» WHAT IS EXPECTED
Write out the lines from the top of the material through the line with "COL = SC.collection", exactly and with nothing added.

» MATERIAL PROVIDED
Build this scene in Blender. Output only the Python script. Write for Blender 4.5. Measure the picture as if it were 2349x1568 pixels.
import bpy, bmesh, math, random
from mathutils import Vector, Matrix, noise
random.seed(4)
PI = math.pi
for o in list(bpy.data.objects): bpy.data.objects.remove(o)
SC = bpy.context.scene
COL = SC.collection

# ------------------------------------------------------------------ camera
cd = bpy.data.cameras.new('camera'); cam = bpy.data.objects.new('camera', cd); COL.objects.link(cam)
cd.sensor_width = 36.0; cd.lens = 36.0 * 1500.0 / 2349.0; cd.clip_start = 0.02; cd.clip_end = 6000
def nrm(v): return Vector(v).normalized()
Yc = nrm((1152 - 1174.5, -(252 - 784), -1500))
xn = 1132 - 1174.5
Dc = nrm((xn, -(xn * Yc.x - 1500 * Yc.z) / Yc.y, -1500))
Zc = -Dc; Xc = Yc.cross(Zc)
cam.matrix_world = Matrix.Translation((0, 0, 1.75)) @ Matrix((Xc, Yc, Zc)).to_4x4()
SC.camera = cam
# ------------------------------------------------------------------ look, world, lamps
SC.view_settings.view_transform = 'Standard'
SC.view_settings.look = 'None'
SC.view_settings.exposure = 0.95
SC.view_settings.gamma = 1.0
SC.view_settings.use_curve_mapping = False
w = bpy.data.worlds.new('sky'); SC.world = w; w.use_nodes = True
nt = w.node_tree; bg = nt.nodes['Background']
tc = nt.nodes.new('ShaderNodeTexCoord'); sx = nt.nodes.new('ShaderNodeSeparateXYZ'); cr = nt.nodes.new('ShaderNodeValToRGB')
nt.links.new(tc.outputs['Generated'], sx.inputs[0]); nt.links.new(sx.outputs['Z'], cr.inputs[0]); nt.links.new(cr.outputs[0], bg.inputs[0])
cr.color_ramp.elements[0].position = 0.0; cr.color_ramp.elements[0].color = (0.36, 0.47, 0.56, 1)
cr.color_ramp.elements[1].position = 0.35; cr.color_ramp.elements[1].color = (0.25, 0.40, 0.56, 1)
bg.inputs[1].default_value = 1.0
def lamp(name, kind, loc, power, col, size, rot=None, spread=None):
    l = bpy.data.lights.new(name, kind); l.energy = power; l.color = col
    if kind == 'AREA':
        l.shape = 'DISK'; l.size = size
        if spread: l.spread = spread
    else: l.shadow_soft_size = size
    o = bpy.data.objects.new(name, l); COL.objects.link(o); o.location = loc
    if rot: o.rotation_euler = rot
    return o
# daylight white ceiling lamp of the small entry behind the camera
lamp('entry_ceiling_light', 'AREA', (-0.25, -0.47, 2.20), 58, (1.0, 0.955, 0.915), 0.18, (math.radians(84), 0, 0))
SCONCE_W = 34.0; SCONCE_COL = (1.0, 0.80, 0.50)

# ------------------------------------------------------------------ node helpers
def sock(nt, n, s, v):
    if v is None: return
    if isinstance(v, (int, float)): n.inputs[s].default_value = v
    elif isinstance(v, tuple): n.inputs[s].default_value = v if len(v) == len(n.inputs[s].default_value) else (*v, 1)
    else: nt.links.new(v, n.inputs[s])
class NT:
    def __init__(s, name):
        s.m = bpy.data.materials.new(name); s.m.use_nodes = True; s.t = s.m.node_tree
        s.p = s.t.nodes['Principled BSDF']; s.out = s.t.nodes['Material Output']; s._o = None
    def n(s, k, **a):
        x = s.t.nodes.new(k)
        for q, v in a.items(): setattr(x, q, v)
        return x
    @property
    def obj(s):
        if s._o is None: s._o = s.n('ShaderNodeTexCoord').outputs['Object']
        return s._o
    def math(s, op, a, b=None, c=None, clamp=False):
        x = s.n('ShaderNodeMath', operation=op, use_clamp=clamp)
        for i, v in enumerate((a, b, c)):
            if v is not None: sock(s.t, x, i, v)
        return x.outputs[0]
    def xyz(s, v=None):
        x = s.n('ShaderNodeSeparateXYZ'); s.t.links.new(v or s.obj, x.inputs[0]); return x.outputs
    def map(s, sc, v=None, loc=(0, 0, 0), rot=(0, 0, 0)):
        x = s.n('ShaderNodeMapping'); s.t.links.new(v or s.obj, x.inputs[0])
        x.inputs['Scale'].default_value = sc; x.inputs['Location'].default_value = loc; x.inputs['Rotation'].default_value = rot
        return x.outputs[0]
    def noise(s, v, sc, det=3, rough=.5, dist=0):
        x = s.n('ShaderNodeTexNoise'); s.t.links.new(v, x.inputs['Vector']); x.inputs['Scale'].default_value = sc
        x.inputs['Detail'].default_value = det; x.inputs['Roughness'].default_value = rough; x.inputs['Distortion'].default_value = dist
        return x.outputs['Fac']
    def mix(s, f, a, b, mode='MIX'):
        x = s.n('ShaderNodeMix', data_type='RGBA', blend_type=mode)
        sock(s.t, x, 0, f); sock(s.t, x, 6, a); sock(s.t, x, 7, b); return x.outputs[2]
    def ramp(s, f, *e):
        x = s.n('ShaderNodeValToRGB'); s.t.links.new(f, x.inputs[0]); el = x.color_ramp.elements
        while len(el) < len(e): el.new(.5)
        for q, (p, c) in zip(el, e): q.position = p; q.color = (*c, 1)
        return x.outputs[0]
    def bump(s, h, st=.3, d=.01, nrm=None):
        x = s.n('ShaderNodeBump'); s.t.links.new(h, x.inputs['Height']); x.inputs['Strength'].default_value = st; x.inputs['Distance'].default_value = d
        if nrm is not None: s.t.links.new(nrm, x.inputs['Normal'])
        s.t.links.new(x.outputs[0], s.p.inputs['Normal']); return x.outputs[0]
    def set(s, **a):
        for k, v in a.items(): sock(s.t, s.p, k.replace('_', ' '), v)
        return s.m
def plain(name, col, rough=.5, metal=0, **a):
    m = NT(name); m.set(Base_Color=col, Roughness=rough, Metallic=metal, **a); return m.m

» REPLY
Build this scene in Blender. Output only the Python script. Write for Blender 4.5. Measure the picture as if it were 2349x1568 pixels.
import bpy, bmesh, math, random
from mathutils import Vector, Matrix, noise
random.seed(4)
PI = math.pi
for o in list(bpy.data.objects): bpy.data.objects.remove(o)
SC = bpy.context.scene
COL = SC.collection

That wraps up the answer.